(Entries with scene source code)
[start]

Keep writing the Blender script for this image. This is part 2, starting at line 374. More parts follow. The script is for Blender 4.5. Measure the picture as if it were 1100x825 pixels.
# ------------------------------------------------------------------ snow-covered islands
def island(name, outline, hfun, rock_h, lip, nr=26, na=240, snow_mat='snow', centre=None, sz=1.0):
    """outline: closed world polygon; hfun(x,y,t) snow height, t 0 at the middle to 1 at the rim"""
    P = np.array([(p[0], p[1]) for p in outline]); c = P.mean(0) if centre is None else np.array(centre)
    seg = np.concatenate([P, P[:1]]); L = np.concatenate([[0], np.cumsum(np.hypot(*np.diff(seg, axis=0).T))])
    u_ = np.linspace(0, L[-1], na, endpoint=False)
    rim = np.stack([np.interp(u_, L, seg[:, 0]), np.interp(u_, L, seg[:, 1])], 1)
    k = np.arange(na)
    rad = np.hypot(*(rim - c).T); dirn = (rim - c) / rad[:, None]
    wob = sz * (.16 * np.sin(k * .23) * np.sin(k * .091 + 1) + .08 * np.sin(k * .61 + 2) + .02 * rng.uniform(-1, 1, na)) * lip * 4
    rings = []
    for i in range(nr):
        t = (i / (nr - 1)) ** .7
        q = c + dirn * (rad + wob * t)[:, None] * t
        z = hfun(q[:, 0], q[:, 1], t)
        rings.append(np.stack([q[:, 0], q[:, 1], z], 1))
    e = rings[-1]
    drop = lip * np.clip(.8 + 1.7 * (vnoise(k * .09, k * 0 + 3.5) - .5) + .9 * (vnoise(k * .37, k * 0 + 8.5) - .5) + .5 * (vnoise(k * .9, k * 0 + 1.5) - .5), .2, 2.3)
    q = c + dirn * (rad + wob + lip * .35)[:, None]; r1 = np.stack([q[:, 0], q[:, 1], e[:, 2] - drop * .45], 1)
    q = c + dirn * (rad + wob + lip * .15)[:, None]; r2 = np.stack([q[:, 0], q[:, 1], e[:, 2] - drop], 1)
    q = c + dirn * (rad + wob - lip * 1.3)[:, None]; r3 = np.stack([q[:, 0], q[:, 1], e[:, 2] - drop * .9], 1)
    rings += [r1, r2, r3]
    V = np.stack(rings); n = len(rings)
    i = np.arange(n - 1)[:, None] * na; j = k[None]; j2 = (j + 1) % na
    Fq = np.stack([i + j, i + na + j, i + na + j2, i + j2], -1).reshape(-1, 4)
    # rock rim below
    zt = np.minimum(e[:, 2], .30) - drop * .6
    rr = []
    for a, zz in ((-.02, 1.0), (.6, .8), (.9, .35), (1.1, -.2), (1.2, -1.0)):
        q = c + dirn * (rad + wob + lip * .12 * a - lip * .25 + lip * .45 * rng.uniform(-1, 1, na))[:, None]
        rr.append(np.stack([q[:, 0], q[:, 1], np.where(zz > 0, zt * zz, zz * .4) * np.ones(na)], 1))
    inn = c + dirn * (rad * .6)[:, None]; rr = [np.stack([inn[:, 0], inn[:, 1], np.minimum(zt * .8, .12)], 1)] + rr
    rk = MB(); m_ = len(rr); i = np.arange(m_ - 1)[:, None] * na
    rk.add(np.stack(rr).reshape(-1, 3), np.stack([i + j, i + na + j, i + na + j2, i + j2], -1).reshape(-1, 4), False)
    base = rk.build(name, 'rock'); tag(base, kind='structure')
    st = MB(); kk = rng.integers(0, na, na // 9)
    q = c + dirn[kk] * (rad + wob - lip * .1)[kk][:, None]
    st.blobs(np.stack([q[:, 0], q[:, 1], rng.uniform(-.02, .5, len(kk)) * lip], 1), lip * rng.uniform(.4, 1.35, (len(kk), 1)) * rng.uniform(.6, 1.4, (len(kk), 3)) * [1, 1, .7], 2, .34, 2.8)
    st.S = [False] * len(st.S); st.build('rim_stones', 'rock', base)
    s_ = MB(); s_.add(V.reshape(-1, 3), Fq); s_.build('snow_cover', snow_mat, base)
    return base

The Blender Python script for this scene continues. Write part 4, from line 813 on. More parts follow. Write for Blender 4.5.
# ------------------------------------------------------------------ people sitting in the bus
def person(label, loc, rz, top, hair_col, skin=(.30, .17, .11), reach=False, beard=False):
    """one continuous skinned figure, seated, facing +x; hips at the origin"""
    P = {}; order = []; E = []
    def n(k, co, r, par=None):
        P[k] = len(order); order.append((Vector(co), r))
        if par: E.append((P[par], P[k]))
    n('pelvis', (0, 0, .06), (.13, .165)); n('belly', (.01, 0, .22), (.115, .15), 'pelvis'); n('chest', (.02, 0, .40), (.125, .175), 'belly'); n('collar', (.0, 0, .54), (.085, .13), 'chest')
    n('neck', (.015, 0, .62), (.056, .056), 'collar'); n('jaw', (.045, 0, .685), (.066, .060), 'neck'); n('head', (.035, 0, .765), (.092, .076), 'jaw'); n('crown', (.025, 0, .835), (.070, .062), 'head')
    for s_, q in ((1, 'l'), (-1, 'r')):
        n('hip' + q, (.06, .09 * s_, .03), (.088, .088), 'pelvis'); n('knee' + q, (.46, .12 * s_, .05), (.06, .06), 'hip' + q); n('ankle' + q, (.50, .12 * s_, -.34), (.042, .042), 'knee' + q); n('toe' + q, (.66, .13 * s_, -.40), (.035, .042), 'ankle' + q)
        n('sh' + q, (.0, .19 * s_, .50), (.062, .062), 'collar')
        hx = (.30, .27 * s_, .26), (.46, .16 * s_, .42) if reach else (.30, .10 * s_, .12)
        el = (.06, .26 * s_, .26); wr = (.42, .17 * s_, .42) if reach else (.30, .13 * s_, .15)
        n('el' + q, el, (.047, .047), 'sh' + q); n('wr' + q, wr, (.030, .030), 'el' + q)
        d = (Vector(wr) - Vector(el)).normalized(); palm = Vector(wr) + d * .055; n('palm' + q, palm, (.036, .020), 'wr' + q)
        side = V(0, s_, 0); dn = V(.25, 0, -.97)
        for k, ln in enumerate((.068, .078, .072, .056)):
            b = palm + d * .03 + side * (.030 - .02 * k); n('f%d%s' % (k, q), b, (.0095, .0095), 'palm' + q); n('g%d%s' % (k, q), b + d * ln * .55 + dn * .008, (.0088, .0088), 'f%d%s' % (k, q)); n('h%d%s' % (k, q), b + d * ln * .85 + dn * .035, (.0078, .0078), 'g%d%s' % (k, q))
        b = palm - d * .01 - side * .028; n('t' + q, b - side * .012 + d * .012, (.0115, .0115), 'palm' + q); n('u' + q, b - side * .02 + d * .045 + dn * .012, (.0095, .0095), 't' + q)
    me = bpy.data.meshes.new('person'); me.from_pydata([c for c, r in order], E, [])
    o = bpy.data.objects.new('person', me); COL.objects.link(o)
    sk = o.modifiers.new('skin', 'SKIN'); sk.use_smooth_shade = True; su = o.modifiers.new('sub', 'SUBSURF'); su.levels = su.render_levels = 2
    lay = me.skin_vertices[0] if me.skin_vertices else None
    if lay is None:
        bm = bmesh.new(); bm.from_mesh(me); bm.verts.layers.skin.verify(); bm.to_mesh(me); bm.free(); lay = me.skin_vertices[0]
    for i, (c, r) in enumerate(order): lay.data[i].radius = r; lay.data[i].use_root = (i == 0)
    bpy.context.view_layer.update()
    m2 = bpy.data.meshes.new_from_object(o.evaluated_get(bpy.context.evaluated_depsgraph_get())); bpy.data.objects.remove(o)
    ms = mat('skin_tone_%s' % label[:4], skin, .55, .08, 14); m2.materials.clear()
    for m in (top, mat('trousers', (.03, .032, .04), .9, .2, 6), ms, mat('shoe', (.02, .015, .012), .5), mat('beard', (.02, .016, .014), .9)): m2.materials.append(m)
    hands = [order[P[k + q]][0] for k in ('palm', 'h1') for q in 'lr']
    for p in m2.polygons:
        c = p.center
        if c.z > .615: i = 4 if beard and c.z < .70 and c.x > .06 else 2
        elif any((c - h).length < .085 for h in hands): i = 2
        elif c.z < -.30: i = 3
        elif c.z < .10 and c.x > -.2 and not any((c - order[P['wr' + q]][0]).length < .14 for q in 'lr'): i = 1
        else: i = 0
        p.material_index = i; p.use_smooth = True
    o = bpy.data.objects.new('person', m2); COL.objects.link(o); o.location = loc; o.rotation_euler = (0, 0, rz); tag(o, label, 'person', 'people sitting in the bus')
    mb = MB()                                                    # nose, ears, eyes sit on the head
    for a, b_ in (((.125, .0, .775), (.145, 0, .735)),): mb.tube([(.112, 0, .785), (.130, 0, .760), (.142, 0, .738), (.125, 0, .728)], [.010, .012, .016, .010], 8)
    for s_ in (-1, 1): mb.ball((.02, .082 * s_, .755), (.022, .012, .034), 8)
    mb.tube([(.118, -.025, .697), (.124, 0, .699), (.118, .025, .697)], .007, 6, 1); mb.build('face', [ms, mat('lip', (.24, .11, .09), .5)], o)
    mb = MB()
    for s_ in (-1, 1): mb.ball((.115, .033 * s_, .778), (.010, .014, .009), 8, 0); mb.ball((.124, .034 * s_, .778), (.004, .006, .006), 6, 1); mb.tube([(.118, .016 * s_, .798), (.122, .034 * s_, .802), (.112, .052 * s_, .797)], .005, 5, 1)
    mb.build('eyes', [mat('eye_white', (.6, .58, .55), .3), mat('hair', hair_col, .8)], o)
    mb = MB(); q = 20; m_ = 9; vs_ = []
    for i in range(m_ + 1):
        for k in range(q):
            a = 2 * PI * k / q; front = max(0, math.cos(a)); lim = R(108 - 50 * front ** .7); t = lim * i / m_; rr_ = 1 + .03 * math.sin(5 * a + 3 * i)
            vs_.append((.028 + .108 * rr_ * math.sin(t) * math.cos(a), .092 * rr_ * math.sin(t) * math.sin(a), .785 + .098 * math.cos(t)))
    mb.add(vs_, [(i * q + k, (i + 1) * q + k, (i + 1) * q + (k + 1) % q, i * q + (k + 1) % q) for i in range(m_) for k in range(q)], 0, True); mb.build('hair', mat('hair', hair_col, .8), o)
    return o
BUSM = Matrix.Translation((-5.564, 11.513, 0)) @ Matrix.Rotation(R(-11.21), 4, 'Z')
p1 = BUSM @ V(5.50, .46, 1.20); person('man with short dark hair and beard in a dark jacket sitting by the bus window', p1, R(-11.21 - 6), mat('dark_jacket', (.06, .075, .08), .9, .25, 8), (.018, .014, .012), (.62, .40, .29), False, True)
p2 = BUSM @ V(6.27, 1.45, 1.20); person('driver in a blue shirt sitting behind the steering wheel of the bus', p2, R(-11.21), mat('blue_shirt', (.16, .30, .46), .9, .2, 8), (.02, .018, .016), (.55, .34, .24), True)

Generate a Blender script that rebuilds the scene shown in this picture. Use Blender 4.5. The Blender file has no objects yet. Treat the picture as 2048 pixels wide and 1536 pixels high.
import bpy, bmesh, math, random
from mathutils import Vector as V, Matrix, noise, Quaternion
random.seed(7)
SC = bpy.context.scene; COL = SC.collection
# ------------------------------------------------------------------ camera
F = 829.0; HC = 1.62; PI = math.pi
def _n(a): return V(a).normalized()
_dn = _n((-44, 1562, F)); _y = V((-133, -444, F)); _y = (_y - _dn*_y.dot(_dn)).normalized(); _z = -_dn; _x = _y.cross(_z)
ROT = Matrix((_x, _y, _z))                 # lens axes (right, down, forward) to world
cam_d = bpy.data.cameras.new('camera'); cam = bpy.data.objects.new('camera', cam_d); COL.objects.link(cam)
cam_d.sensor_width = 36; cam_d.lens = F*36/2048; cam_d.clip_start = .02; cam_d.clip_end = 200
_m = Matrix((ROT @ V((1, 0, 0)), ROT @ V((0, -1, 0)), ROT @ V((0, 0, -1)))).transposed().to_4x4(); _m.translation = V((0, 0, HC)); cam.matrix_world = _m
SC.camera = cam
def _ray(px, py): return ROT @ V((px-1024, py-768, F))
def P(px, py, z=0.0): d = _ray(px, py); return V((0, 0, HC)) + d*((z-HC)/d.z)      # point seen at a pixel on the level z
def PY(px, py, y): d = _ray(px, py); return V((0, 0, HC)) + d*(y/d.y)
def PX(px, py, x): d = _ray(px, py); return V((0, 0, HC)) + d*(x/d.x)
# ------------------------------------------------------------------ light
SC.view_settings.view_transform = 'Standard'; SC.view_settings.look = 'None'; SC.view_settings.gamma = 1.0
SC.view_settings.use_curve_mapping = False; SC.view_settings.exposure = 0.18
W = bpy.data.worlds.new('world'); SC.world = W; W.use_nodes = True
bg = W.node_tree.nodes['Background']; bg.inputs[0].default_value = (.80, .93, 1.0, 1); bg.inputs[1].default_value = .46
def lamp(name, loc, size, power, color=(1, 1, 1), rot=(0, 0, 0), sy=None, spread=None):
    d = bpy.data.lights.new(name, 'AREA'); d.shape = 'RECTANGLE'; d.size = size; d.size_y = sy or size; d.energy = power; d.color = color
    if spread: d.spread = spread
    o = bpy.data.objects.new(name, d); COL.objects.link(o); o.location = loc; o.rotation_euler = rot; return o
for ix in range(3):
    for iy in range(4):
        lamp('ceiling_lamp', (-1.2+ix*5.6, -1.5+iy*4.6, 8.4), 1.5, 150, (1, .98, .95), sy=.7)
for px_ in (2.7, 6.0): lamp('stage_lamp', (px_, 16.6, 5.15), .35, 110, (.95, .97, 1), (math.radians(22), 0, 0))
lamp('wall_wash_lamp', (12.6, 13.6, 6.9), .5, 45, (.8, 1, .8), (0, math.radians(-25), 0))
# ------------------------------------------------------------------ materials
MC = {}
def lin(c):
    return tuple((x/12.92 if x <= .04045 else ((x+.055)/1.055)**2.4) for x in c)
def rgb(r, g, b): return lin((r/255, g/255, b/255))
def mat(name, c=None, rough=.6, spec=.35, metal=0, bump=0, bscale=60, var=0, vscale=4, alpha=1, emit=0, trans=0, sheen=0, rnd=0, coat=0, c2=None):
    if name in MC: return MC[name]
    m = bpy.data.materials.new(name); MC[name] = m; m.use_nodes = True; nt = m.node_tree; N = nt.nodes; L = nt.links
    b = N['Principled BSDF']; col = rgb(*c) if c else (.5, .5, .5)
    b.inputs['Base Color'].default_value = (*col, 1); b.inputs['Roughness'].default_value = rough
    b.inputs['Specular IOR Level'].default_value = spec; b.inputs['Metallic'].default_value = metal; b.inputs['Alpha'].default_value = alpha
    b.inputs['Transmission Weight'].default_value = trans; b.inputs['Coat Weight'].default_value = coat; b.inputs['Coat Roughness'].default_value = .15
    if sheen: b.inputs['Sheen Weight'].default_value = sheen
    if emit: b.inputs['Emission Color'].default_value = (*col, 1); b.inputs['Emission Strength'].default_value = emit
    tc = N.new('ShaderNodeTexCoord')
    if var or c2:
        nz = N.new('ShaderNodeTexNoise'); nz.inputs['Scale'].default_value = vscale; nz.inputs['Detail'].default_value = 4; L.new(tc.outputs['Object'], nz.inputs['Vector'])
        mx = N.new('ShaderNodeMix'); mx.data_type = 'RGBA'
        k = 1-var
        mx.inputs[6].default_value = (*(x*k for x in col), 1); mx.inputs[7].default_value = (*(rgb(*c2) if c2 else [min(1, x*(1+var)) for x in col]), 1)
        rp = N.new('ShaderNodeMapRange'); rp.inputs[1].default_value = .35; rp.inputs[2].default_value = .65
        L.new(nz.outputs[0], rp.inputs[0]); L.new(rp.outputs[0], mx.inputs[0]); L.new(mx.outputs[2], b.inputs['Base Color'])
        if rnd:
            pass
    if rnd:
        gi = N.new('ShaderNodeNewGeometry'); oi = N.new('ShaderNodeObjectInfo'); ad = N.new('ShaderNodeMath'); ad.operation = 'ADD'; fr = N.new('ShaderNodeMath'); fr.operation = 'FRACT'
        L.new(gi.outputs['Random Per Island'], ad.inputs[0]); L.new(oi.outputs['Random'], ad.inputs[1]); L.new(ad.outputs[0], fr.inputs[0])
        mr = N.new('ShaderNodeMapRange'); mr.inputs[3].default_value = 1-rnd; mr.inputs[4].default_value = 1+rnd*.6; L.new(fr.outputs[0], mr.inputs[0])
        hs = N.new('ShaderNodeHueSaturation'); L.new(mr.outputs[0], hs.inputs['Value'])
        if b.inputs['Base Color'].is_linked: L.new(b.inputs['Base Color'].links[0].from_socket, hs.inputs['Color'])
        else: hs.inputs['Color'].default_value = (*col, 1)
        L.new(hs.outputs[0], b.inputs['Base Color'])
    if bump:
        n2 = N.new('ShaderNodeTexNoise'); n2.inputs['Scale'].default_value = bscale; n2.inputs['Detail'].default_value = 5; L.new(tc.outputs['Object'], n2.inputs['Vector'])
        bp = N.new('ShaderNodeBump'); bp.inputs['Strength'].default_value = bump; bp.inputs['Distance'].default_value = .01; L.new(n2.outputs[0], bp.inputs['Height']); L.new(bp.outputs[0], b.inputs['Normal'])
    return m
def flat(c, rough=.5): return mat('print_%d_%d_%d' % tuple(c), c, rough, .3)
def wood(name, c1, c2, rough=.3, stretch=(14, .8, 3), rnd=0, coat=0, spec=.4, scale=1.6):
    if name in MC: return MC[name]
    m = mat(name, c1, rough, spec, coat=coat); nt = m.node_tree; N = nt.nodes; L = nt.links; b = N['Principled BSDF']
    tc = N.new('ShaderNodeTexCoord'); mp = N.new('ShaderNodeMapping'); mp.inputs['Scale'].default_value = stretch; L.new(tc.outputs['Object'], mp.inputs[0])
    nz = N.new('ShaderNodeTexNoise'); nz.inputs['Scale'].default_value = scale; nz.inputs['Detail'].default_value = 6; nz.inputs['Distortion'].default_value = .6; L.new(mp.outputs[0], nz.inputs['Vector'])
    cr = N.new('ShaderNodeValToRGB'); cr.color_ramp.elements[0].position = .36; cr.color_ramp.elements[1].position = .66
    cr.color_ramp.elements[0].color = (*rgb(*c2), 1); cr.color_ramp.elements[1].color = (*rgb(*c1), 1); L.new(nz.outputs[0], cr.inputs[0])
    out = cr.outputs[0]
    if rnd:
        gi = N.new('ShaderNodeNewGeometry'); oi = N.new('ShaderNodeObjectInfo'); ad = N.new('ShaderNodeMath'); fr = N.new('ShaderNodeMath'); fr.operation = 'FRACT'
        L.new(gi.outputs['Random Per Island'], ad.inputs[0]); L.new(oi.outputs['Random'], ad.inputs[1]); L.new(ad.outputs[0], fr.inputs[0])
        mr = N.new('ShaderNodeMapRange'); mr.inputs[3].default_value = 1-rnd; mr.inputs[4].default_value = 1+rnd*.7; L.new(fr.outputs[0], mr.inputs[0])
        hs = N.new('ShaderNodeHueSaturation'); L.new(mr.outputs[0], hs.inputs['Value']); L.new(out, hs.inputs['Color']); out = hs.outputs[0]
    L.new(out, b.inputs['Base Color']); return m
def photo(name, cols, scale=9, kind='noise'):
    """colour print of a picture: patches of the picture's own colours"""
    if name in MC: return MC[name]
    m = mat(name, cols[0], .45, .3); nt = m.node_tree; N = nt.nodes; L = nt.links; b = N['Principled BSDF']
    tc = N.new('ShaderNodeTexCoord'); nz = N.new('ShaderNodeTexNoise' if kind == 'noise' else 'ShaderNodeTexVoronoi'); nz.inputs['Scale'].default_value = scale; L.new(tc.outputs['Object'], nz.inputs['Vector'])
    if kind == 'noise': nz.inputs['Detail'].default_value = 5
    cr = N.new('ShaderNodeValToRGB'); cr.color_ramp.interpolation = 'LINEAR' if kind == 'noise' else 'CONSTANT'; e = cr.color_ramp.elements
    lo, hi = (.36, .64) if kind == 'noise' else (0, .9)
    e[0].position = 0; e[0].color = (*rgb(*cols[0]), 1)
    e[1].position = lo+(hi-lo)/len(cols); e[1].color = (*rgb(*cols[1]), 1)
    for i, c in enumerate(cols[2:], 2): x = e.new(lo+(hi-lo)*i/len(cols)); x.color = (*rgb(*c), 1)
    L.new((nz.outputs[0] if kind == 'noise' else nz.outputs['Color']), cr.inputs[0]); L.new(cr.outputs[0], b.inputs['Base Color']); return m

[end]

**Goal of the exercise:** Each line in the listing above either holds the string "this" or does not; state how many do, giving the number only.

**Correct output:** 3